Investors make out better with all-public arb panels, latest data show

Results from Finra research likely to give ammo to plaintiffs' attorneys

Jan 15, 2013 @ 4:08 pm

By Dan Jamieson

Finra's all-public arbitration panels look like good bets for wronged investors.

According to new data from the Financial Industry Regulatory Authority Inc., investor claimants were awarded damages in 49% of the cases that were heard and decided by panels of three public arbitrators last year, versus 45% in cases where one of the panelists had industry affiliations.

The statistics may give ammunition to plaintiffs' attorneys who argue that industry panelists who sit on cases administered by Finra. tend to be biased against investors.

The results from 2012, with 99 cases decided by all-public panels, come in the first full year of Finra's permanent all-public panel option, which began in February 2011. In 2011, only 13 cases were heard by all-public panels.

The outcomes are “significant because they show consistently that when customers choose an all-public panel, they have a greater chance of securing a victory,” said claimant's attorney David Robbins, a partner at Kaufmann Gildin Robbins & Oppenheim LLP.

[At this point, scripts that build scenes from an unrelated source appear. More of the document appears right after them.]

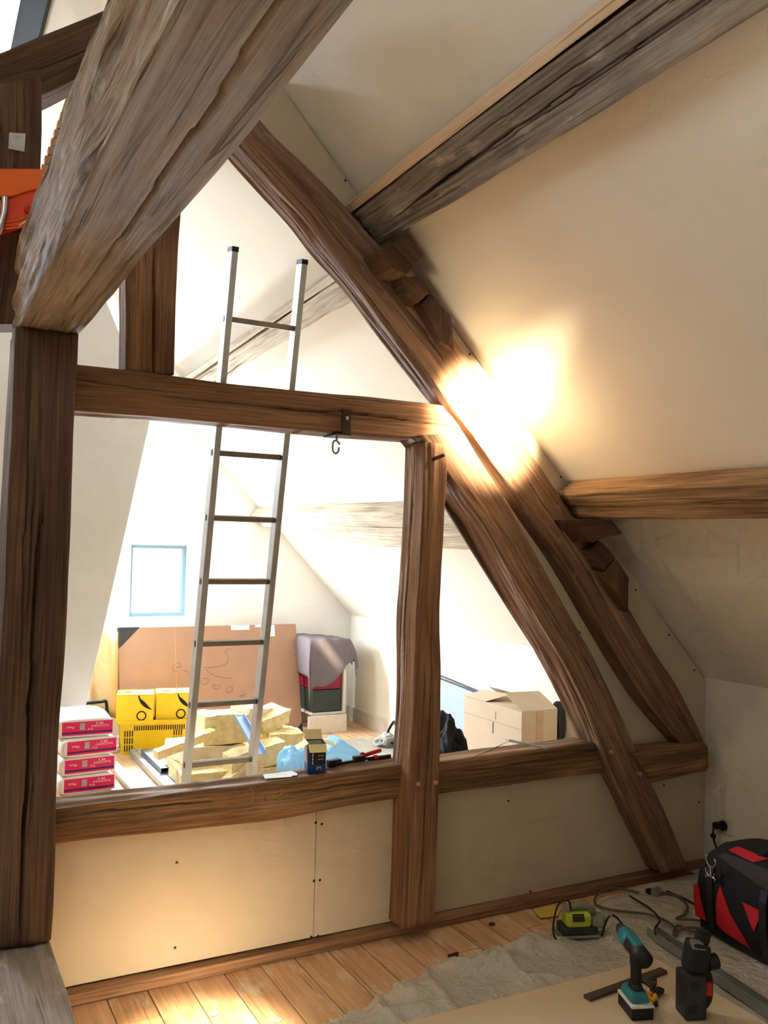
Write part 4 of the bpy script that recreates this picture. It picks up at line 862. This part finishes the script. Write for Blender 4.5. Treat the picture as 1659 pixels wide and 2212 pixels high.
# metal angle
aq = [PZ(x, y, ZR+.004) for x, y in ((1018, 1638), (1100, 1602), (1180, 1620))]
an = root('metal_angle', tuple(aq[1]), 'bent galvanised metal angle lying on the right rail', 'metal angle')
def leg(p, q_, wv):
    p, q_, wv = [np.array(k) for k in (p, q_, wv)]
    return prism('angle_leg', [p, q_, q_+wv, p+wv], (0, 0, .003), STEEL, an, world=False)
o1 = aq[0]-aq[1]; o2 = aq[2]-aq[1]
leg((0, 0, 0), o1, (.026, .018, 0)); leg((0, 0, .004), o2+np.array([0, 0, .004]), (-.004, .03, .0))
prism('angle_flange', [np.array((0, 0, -.002)), o2+np.array((0, 0, -.002)), o2+np.array((0, 0, .012)), np.array((0, 0, .012))], (.002, .002, 0), STEEL, an, world=False)

# ================================================================== BACK ROOM
# aluminium ladder leaning on the tie beam
ph = math.radians(11.5); S_ = .27
R0 = PY(497, 690, 3.42); W_ = .29; dl_ = np.array([0, math.sin(ph), -math.cos(ph)]); nl_ = np.array([0, -math.cos(ph), -math.sin(ph)])
ln_top = .275; z0 = R0[2]; kfloor = (z0-.004)/math.cos(ph)
foot = R0+dl_*kfloor
ld = root('ladder', (foot[0]+W_/2, foot[1], 0), 'aluminium ladder leaning on the tie beam from the back room', 'ladder')
ld_inv = np.array(ld.location)
def ladder_rail(off, x0, x1):
    C0 = R0-dl_*ln_top; C1 = R0+dl_*kfloor; e = np.array([1, 0, 0]); hd = .03
    pts = [C0+e*x0-nl_*hd-ld_inv, C0+e*x1-nl_*hd-ld_inv, C0+e*x1+nl_*hd-ld_inv, C0+e*x0+nl_*hd-ld_inv]
    r = prism('rail', pts, dl_*(ln_top+kfloor-.001), ALU, ld, bev=.003, world=False)
    capc = C0-dl_*.004-ld_inv
    prism('end_cap', [p-dl_*.006+(p-(C0+e*(x0+x1)/2-ld_inv))*.06 for p in pts], dl_*.02, BLACKP, ld, bev=.002, world=False)
    return r
rl = ladder_rail(0, -.026, 0.0); rr_ = ladder_rail(0, W_-.02, W_+.006)
k = -0
for k in range(0, 10):
    c = R0+dl_*(S_*k)
    if c[2] < .08: break
    c = c-ld_inv
    P_ = [c+np.array([0, 0, 0])-nl_*.013-dl_*.011, c-nl_*.013+dl_*.011, c+nl_*.013+dl_*.011, c+nl_*.013-dl_*.011]
    prism('rung', P_, (W_-.02, 0, 0), ALUR, ld, bev=.003, world=False)
    th = np.linspace(0, 2*math.pi, 12, endpoint=False)
    prism('rung_end', [c+np.array([-.0275, 0, 0])+nl_*.011*math.cos(t)+dl_*.014*math.sin(t) for t in th], (.003, 0, 0), plain('rung_end_dark', (92, 90, 84), .5, .4), ld, world=False)

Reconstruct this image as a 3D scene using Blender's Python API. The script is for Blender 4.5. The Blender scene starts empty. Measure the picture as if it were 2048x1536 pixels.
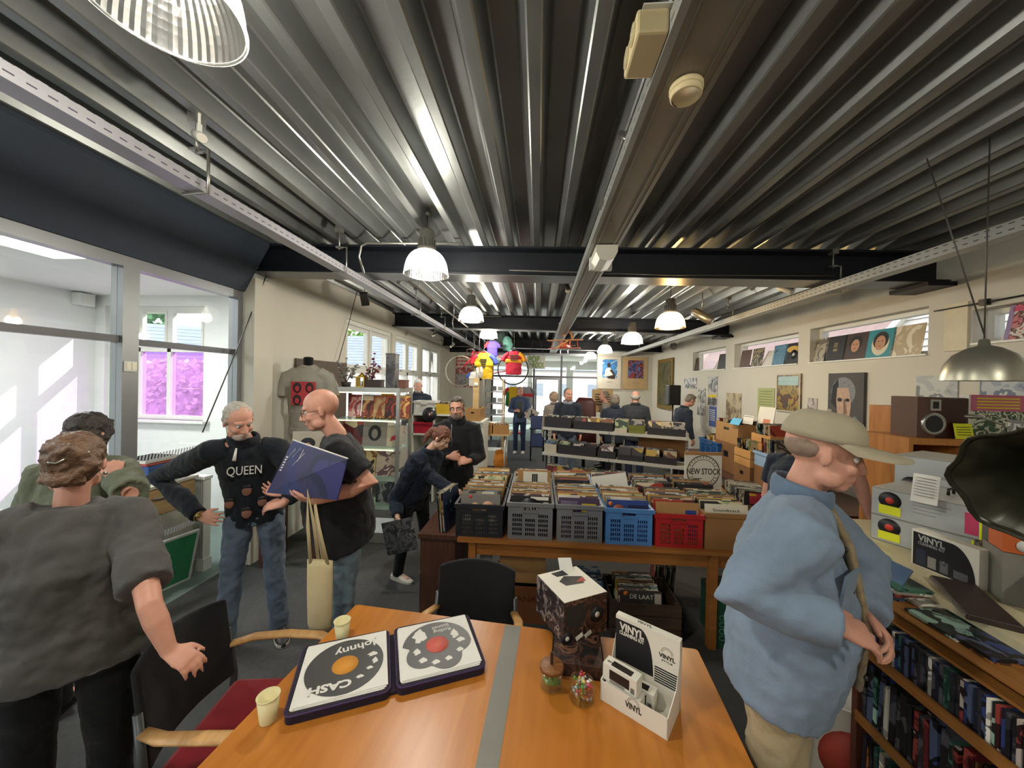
import bpy, bmesh, math, random
from mathutils import Vector as V, Matrix as M

# ------------------------------------------------------------------ camera, sky, sun, exposure
F = 720.0; YAW = math.radians(4.2); ROLL = 0.021; PITCH = math.radians(0.3); EYE = V((0, 0, 1.96))
scene = bpy.context.scene
col = scene.collection
_cam = bpy.data.cameras.new('camera'); cam = bpy.data.objects.new('camera', _cam); col.objects.link(cam)
_cam.sensor_fit = 'HORIZONTAL'; _cam.sensor_width = 36.0; _cam.lens = 36.0 * F / 2048.0; _cam.clip_start = 0.02; _cam.clip_end = 500
_fw = V((-math.sin(YAW) * math.cos(PITCH), math.cos(YAW) * math.cos(PITCH), -math.sin(PITCH)))
_r0 = V((math.cos(YAW), math.sin(YAW), 0)); _u0 = _r0.cross(_fw)
_r = _r0 * math.cos(ROLL) + _u0 * math.sin(ROLL); _u = _u0 * math.cos(ROLL) - _r0 * math.sin(ROLL)
cam.matrix_world = M(((_r.x, _u.x, -_fw.x, EYE.x), (_r.y, _u.y, -_fw.y, EYE.y), (_r.z, _u.z, -_fw.z, EYE.z), (0, 0, 0, 1)))
scene.camera = cam
scene.view_settings.view_transform = 'Standard'; scene.view_settings.look = 'None'
scene.view_settings.gamma = 1.0; scene.view_settings.use_curve_mapping = False
scene.view_settings.exposure = 0.3
SKY_STRENGTH = 4.0; SUN_STRENGTH = 9.0; LAMP_W = 62.0
world = bpy.data.worlds.new('sky'); scene.world = world; world.use_nodes = True
_n = world.node_tree.nodes; _l = world.node_tree.links
_bg = _n['Background']; _bg.inputs[1].default_value = SKY_STRENGTH
_bg.inputs[0].default_value = (0.86, 0.93, 1.0, 1)
_sun = bpy.data.lights.new('sun', 'SUN'); sun = bpy.data.objects.new('sun', _sun); col.objects.link(sun)
_sun.energy = SUN_STRENGTH; _sun.angle = math.radians(0.6); _sun.color = (1.0, 0.95, 0.86)
sun.rotation_euler = V((1.0, 1.2, 1.4)).to_track_quat('Z', 'Y').to_euler(); sun.location = (10, 10, 12)
scene.cycles.max_bounces = 7; scene.cycles.diffuse_bounces = 3; scene.cycles.glossy_bounces = 3; scene.cycles.use_adaptive_sampling = True; scene.cycles.adaptive_threshold = 0.02
scene.cycles.transparent_max_bounces = 12; scene.cycles.transmission_bounces = 4
scene.cycles.caustics_reflective = False; scene.cycles.caustics_refractive = False
scene.cycles.sample_clamp_indirect = 4.0

R = math.radians
rnd = random.Random(7)

# ------------------------------------------------------------------ pixel rays (2048 x 1536 frame) to points in the room
def ray(px, py):
    u = (px - 1024) / F; v = (768 - py) / F
    return _fw + _r * u + _u * v
def PY(px, py, y):
    d = ray(px, py); return EYE + d * ((y - EYE.y) / d.y)
def PX(px, py, x):
    d = ray(px, py); return EYE + d * ((x - EYE.x) / d.x)
def PZ(px, py, z):
    d = ray(px, py); return EYE + d * ((z - EYE.z) / d.z)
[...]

“Our review of these awards indicates that law firms with more experience in the forum generally choose all-public panels,” said Finra spokeswoman Nancy Condon.

In an earlier pilot program that ran from late 2008 through January 2011, 43 cases decided by all-public panels also produced higher win rates for investors. Damages were awarded in 27 of the 43 public cases, or 63% of the time. Investor win rates where an industry arbitrator was involved came in at 45% and 47% in 2009 and 2010, respectively.

On its website, Finra says data from that pilot program were not sufficient to draw meaningful conclusions.

Last year, investors got some amount of damages in 49 of the 99 cases.

The number of all-public arbitrator cases is sure to grow as plaintiffs' attorneys increasingly use the option. In 2011, investors and their attorneys opted into the all-public program in 30 cases. That number jumped to 210 cases last year.

Not all of those cases ended up with three public arbitrators, however. The all-public program gives investors the option of an all-public panel. They are still free, however, to choose an industry panelist.

The Securities Industry and Financial Markets Association supported the all-public panel proposal from the beginning, said Kevin Carroll, Sifma associate general counsel, in an email.

“We also continue to support industry arbitrators, who contribute necessary expertise” to arbitrations, he said.

Win rates alone “are not an empirically valid basis on which to judge the fairness of a dispute resolution system,” Mr. Carroll added.

The total percentage of investor claimants who recover either by a settlement or through an arbitration award can be 70% or more, he said.